▸ **WRITTEN INSTRUCTION**
Repeat the line that contains "(.092, .16, .046), .32)", the line that contains "(.16, .23, .05), .3)", and all lines between them, exactly and with no other lines.
──────── AVAILABLE DATA
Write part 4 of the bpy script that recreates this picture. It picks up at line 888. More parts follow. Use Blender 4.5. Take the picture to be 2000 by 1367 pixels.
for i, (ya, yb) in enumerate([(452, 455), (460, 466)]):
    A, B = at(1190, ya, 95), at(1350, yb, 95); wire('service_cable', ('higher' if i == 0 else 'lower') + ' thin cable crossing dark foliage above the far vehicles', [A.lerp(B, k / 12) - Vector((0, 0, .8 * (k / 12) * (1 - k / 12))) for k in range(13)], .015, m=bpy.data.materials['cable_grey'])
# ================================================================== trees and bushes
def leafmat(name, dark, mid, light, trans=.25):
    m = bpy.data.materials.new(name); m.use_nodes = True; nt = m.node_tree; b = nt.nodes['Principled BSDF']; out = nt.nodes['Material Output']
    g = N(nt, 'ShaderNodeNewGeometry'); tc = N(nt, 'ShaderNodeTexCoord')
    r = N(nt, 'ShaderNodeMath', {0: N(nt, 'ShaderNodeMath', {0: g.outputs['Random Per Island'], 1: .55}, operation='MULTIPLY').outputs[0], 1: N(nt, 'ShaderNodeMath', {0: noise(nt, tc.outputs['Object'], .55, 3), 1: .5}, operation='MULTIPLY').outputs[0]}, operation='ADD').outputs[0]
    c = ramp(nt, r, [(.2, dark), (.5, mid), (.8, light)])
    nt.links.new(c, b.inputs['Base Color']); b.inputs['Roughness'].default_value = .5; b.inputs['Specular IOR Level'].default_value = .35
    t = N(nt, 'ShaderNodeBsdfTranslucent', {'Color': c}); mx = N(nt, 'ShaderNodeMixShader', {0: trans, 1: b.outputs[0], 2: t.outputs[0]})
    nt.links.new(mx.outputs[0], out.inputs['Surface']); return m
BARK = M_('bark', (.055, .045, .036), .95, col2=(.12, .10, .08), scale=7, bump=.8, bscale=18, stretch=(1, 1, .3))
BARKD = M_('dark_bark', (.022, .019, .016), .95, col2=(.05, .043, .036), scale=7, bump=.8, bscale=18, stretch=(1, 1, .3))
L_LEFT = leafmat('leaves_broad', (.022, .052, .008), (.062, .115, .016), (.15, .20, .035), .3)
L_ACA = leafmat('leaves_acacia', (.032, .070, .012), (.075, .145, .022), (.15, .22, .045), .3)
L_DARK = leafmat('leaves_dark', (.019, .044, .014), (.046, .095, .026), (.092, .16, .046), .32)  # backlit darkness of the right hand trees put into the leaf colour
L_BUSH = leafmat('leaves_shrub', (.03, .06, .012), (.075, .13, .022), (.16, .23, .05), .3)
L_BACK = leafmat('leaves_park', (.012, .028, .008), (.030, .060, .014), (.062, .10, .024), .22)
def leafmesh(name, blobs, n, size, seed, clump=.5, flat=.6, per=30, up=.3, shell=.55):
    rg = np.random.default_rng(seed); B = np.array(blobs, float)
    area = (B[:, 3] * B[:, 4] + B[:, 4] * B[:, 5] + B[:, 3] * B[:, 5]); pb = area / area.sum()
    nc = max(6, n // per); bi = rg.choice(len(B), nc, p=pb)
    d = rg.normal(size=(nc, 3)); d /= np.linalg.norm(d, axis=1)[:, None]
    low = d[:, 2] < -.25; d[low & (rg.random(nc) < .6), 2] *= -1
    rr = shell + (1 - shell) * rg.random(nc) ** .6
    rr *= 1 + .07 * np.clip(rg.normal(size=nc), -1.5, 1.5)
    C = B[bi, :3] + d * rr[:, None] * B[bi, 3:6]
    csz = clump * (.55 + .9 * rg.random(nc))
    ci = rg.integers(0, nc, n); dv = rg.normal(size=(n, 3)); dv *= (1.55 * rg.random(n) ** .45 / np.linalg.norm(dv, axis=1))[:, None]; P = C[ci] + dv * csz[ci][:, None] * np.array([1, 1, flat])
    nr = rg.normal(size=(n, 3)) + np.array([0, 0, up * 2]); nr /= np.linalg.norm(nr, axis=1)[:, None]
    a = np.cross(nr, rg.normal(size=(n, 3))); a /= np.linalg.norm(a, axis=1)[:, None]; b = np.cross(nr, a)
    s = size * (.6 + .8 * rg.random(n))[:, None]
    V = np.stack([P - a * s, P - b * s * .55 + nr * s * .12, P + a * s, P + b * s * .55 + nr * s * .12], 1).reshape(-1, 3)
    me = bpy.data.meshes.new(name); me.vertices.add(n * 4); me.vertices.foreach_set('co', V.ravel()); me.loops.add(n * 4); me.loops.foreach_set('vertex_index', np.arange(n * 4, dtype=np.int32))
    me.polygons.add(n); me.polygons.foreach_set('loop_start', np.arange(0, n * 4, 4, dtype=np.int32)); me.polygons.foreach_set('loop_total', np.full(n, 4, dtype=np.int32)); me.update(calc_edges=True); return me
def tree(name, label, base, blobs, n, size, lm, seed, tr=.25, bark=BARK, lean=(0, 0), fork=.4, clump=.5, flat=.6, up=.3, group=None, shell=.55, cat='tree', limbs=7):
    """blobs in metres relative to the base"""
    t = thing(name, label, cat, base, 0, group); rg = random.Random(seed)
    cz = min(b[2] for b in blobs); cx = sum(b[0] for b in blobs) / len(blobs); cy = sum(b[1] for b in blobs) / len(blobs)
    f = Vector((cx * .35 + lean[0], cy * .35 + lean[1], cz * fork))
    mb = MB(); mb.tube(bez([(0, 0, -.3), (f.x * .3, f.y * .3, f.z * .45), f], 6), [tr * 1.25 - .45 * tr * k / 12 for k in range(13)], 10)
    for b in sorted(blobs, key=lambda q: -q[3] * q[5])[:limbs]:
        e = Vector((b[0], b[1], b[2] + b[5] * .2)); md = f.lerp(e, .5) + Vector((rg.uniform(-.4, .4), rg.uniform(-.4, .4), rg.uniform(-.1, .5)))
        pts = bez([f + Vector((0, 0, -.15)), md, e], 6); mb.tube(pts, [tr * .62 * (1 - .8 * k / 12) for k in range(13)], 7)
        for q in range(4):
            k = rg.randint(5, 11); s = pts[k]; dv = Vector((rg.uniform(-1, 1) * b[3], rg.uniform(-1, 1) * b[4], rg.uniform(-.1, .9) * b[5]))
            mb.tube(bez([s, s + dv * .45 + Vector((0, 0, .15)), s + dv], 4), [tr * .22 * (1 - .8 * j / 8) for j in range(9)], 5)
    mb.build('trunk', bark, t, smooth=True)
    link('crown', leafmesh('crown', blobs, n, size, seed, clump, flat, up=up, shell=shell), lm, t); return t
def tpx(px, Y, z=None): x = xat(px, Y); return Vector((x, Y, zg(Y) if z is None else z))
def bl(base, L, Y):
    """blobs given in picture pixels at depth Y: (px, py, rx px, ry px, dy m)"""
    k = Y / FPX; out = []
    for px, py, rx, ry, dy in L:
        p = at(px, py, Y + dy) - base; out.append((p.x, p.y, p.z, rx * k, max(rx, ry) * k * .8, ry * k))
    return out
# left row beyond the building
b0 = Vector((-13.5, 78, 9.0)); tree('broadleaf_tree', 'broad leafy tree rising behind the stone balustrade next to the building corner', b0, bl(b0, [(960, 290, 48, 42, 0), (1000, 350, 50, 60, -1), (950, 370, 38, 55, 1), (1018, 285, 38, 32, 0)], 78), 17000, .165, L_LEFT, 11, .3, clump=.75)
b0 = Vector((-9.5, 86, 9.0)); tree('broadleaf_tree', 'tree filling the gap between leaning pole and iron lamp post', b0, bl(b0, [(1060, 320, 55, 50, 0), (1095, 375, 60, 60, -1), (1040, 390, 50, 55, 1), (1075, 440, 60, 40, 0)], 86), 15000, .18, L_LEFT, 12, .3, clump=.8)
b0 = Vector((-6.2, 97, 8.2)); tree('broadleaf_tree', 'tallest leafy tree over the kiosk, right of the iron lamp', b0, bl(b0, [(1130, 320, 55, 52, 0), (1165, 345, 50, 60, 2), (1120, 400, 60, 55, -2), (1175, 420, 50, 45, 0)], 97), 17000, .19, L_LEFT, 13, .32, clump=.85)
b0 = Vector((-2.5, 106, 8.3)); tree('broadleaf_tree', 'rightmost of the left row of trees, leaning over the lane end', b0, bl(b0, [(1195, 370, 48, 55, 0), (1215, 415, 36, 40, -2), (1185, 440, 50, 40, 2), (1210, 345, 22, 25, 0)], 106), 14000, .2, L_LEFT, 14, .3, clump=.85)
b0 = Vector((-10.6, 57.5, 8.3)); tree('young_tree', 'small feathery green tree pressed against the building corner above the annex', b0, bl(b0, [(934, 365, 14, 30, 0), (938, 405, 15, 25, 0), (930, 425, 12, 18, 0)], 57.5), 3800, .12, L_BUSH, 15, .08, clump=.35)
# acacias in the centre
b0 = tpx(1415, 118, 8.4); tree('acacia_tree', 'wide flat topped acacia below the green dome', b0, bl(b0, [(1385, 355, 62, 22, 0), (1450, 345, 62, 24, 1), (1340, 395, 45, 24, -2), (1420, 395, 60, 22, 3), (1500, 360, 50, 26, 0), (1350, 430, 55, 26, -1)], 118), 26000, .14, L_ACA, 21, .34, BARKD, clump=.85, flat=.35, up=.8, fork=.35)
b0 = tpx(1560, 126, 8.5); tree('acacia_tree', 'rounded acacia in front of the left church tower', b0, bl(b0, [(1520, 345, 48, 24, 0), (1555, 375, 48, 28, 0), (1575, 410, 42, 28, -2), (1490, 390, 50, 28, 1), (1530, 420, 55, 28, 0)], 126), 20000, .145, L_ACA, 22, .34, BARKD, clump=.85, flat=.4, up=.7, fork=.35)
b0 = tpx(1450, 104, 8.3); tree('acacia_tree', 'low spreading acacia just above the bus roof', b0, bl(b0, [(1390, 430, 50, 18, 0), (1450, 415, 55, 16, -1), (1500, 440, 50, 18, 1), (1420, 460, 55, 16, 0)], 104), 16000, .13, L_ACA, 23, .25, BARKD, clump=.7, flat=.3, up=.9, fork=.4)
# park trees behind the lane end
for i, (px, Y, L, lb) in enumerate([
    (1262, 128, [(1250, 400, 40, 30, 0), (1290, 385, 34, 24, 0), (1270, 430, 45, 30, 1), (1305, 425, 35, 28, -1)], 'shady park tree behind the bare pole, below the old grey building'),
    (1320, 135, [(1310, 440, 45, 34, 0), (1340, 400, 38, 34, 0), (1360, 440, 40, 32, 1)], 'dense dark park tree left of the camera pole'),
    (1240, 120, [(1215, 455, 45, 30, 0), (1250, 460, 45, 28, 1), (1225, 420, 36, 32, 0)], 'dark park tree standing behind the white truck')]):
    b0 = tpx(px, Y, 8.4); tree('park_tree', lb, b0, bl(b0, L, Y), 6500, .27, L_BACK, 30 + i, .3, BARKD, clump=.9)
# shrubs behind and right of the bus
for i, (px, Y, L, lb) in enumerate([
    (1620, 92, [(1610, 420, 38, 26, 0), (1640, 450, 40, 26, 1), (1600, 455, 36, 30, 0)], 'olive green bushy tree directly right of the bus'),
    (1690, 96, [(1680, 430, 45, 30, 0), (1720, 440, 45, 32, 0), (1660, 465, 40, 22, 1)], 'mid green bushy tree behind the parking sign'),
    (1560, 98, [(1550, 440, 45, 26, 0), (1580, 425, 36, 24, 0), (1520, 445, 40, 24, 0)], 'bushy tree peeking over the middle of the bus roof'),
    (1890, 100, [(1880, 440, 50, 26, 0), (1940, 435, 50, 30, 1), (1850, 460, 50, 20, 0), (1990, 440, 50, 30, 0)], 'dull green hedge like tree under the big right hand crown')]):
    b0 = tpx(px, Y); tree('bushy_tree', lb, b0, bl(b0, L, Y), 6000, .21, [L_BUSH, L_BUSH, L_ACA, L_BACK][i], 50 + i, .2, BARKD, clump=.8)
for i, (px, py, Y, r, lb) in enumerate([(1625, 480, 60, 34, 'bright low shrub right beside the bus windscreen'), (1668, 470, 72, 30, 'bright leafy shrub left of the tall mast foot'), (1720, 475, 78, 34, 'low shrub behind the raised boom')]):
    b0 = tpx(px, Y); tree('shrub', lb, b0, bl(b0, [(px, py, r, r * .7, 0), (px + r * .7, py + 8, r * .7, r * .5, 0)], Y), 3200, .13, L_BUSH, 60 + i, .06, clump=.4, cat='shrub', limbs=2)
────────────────
▸ **WORKED ANSWER**
L_DARK = leafmat('leaves_dark', (.019, .044, .014), (.046, .095, .026), (.092, .16, .046), .32)  # backlit darkness of the right hand trees put into the leaf colour
L_BUSH = leafmat('leaves_shrub', (.03, .06, .012), (.075, .13, .022), (.16, .23, .05), .3)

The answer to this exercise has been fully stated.